**INSTRUCTIONS FOR THE TASK:**
Copy the first line of the material below and every later line through the line containing "(.25, .35, .1))", without any other output.

**EXCERPTED DATA:**
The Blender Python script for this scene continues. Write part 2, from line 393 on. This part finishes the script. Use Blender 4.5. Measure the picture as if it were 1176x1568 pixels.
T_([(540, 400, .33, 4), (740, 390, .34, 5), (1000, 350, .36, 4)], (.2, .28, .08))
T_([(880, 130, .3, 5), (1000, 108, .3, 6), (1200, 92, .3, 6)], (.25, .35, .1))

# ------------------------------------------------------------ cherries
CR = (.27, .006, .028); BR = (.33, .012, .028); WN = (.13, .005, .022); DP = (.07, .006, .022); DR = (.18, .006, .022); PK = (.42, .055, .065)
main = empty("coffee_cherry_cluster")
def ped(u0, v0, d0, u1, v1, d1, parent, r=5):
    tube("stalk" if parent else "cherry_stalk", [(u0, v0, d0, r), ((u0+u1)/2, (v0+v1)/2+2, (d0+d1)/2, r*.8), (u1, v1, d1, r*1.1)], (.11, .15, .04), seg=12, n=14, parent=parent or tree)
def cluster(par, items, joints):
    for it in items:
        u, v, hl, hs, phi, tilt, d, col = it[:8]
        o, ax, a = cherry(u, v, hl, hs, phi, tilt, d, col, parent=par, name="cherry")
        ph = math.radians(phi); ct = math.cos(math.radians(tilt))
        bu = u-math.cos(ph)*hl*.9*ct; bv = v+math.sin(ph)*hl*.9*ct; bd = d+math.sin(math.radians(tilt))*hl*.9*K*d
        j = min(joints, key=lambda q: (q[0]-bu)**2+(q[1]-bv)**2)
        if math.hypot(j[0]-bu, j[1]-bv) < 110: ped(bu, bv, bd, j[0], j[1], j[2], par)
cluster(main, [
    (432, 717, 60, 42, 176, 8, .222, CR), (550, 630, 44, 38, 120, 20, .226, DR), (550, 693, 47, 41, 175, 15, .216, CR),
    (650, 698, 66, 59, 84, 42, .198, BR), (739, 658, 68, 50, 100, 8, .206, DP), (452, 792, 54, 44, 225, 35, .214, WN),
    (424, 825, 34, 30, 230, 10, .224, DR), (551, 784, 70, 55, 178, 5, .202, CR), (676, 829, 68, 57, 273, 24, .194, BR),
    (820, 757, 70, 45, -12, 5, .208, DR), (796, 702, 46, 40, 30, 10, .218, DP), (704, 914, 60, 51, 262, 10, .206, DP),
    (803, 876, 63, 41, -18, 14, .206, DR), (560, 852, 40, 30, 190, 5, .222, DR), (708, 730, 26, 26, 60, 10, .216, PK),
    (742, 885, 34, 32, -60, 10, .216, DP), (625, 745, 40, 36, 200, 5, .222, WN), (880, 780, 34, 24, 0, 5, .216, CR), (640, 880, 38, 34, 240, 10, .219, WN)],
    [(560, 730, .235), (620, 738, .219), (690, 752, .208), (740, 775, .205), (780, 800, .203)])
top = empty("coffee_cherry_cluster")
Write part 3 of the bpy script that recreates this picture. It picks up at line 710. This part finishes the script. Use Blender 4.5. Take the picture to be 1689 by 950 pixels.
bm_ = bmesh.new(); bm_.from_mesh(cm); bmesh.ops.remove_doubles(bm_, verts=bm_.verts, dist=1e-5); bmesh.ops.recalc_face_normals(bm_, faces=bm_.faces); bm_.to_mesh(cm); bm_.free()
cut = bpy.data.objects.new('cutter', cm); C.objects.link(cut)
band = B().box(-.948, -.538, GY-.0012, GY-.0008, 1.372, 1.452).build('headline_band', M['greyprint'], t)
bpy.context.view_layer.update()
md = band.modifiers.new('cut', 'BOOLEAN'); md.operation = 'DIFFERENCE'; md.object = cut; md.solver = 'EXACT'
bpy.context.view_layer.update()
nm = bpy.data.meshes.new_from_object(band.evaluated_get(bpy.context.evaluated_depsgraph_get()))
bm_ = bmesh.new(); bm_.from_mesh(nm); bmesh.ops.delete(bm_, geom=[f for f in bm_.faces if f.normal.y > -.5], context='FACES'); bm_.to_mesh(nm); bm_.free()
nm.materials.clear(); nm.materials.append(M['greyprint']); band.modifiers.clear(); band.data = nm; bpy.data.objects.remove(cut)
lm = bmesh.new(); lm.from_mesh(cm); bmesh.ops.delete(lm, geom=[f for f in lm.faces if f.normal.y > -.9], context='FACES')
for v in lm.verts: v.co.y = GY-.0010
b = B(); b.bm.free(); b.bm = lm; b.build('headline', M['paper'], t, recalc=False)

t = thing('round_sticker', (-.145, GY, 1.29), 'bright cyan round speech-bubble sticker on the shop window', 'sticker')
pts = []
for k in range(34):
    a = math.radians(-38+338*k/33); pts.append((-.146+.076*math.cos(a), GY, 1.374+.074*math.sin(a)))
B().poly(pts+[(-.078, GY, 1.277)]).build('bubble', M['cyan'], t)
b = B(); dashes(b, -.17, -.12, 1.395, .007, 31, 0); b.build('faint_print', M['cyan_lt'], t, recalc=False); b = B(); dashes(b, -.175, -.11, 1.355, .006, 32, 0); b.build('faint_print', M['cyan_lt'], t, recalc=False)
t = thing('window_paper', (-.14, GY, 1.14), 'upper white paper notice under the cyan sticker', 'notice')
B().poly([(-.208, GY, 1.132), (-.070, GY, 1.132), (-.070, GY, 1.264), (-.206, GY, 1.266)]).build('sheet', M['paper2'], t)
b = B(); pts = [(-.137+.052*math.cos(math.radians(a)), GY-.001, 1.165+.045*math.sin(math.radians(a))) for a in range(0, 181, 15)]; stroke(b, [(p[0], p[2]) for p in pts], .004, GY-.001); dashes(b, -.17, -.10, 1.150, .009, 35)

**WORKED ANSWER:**
The Blender Python script for this scene continues. Write part 2, from line 393 on. This part finishes the script. Use Blender 4.5. Measure the picture as if it were 1176x1568 pixels.
T_([(540, 400, .33, 4), (740, 390, .34, 5), (1000, 350, .36, 4)], (.2, .28, .08))
T_([(880, 130, .3, 5), (1000, 108, .3, 6), (1200, 92, .3, 6)], (.25, .35, .1))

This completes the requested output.